Appellant asserts it cannot be liable under the Real Property exception as the language of the exception excludes sidewalks from its application. (Appellant's Brief at 6.) Appellant further argues it is immune to Appellee's suit as, pursuant to the Sidewalks Exception, it can only be secondarily-liable and, under Pennsylvania law, “all claims against the secondarily-liable party are extinguished upon release of the primarily-liable party.” (Appellant's Brief at 5-6.)

Appellant's liability under the Real Property Exception or the Sidewalks Exception has not yet been determined. For this Court to do so would require evaluation of whether Appellee's improper ramp design allegation falls under the Real Property Exception to Appellant's governmental immunity. As such, deciding Appellant's immunity claim requires reviewing factual and legal issues, or ingredients, to be decided in the main cause of action. In other words, it is not independent and conceptually distinct from what must be decided in the underlying case. Accordingly the instant order is not separable and collateral to the main cause of action.

Because we hold it does not satisfy the first element of the collateral order doctrine, we need not decide whether the claimed right is too important to be denied review or whether postponement of appeal will cause an irreparable loss of rights. Fried, 501 A.2d at 214. As we determine the present appeal to be interlocutory, we do not reach the merits of Appellant's second issue.

Accordingly, we quash this appeal.

ORDER

AND NOW, this 22nd day of February, 2017, the appeal of Telford Borough is hereby quashed.

FOOTNOTES

1.   42 Pa.C.S. § 8541.

2.   42 Pa.C.S. § 8542 establishes exceptions to governmental immunity. In pertinent part, Section 8542 states:(b) Acts which may impose liability.--The following acts by a local agency or any of its employees may result in the imposition of liability on a local agency:․(7) Sidewalks.--A dangerous condition of sidewalks within the rights-of-way of streets owned by the local agency, except that the claimant to recover must establish that the dangerous condition created a reasonably foreseeable risk of the kind of injury which was incurred and that the local agency had actual notice or could reasonably be charged with notice under the circumstances of the dangerous condition at a sufficient time prior to the event to have taken measures to protect against the dangerous condition.
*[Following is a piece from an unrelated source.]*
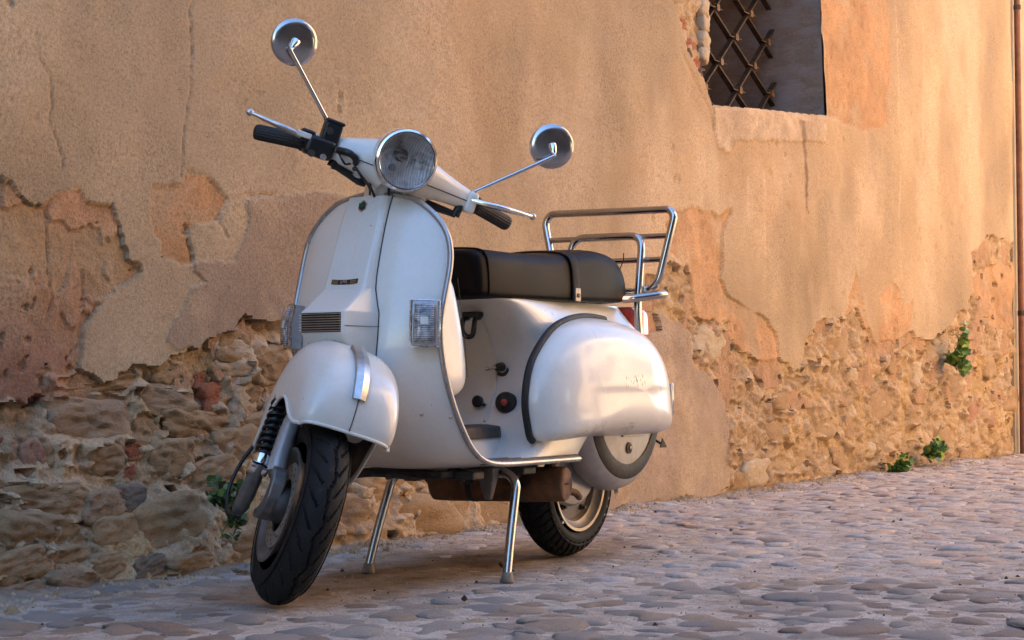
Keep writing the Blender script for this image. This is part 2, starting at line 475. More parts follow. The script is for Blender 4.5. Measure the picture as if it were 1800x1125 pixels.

When a local agency is liable for damages under this paragraph by reason of its power and authority to require installation and repair of sidewalks under the care, custody and control of other persons, the local agency shall be secondarily liable only and such other persons shall be primarily liable.42 Pa.C.S. § 8542(b)(7).

3.   See 42 Pa.C.S. § 702(b); Pa.R.A.P. 1311.

4.   Our scope of review of a grant or denial of summary judgment is limited to determining whether the trial court committed an error of law or abused its discretion. Bullard v. LehighNorthampton Airport Authority, 668 A.2d 223, 225 n. 2 (Pa. Cmwlth. 1995).

5.   (b) Acts which may impose liability.--The following acts by a local agency or any of its employees may result in the imposition of liability on a local agency:․(3) Real property.--The care, custody or control of real property in the possession of the local agency, except that the local agency shall not be liable for damages on account of any injury sustained by a person intentionally trespassing on real property in the possession of the local agency. As used in this paragraph, “real property” shall not include:․(iv) sidewalks.42 Pa.C.S. § 8542(b)(3)(iv).